Maria é neta de militar e bastião da ditadura no Brasil, pela manhã assiste às aulas de filosofia na Sorbonne e à noite desempenha a função de bilheteira num cinema. Embora a suposta integração, afinal de contas ela trabalha e estuda naquela cidade, Maria sabe e sente-se uma representante dos “em trânsito”, onde a inadequação ao humor francês de riso duvidoso, o acento a denunciar a fala de quem não é daquele lugar, e que em algumas situações será considerada além de estrangeira, naturalmente, uma intrusa.
Maria está no centro, anseia por referências, Arthur está solto, o que não impede o encontro. Encontro, o que nem sempre coincide com integração, harmonia.
Qual é o limite de Maria? A volta ao Brasil. Quem sabe. O Brasil da ditadura? Um Brasil diferente? E Arthur, terá limites? Mal sabem que os limites não costumam ser escolhas; e sim imposições. Maria e Arthur, afora a nacionalidade e a saudade do Brasil, quase nada os aproxima. Tamanha diferença, porém, não é o bastante para afastá-los. Ela pragmática, cartesiana; ele artista de rua, poeta. O desarranjo causado por Arthur retira Maria do equilíbrio do seu X. Maria sai do quarto, se torna uma ativista durante os protestos de Maio de 68. Maria e Arthur, o centro e o satélite, ambos carregam segredos escondidos no Brasil, o que poderá afastá-los definitivamente. Acentuo o definitivamente porque ao longo da narrativa Arthur vai e volta.

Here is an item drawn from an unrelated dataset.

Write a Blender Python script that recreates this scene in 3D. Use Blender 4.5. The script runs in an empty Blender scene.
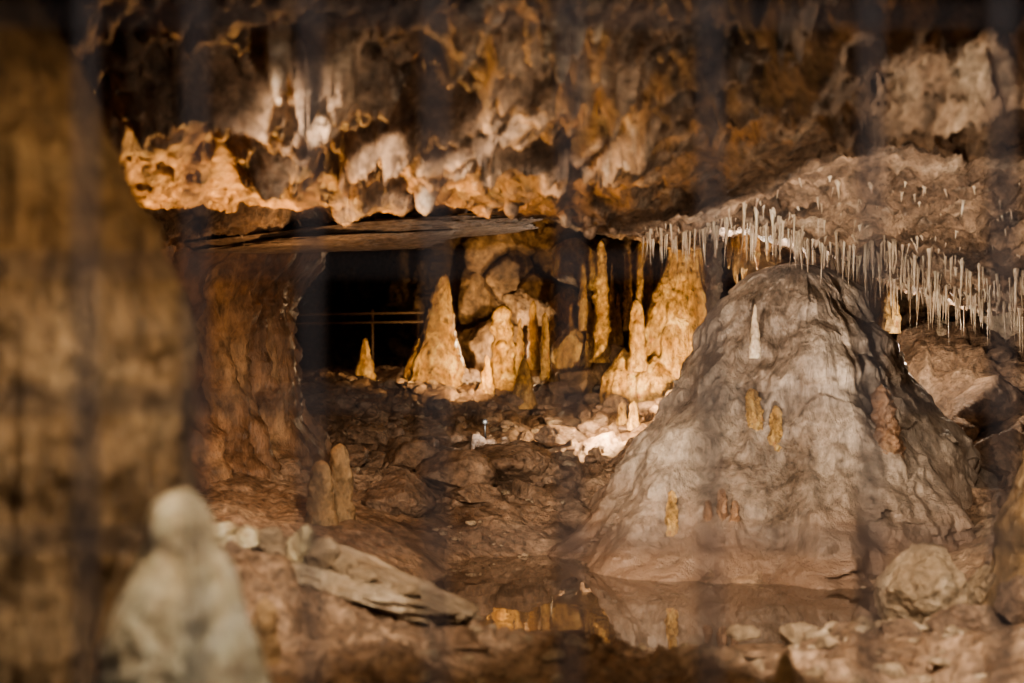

Rio-Paris-Rio é uma narrativa muito próxima à vida, sem com isso se assemelhar aos boletins de ocorrência que costumam invadir a literatura brasileira. Quase documento de uma época, dada a superficialidade que ora assola a sociedade brasileira, pode ser um exemplo contundente do que foi o período da ditadura. Tempos em que os ditadores costumavam usar uniforme e faziam questão de serem facilmente identificáveis. Mudou a época, aperfeiçoaram-se os disfarces…
A bela e precisa história de Luciana Hidalgo, que começa com Descartes, leva-me a concluir com palavras de Foucault na introdução de A arqueologia do saber.
Por trás da história desordenada dos governos, das guerras e da fome, desenham-se histórias, quase imóveis ao olhar — histórias com um suave declive: história dos caminhos marítimos, história do trigo ou das minas de ouro, história da seca e da irrigação, história da rotação das culturas, história do equilíbrio obtido pela espécie humana entre a fome e a proliferação.
Rio-Paris-Rio é um daqueles livros sem fim, uma daquelas histórias que nos seguirão ou que nos estimularão a persegui-las.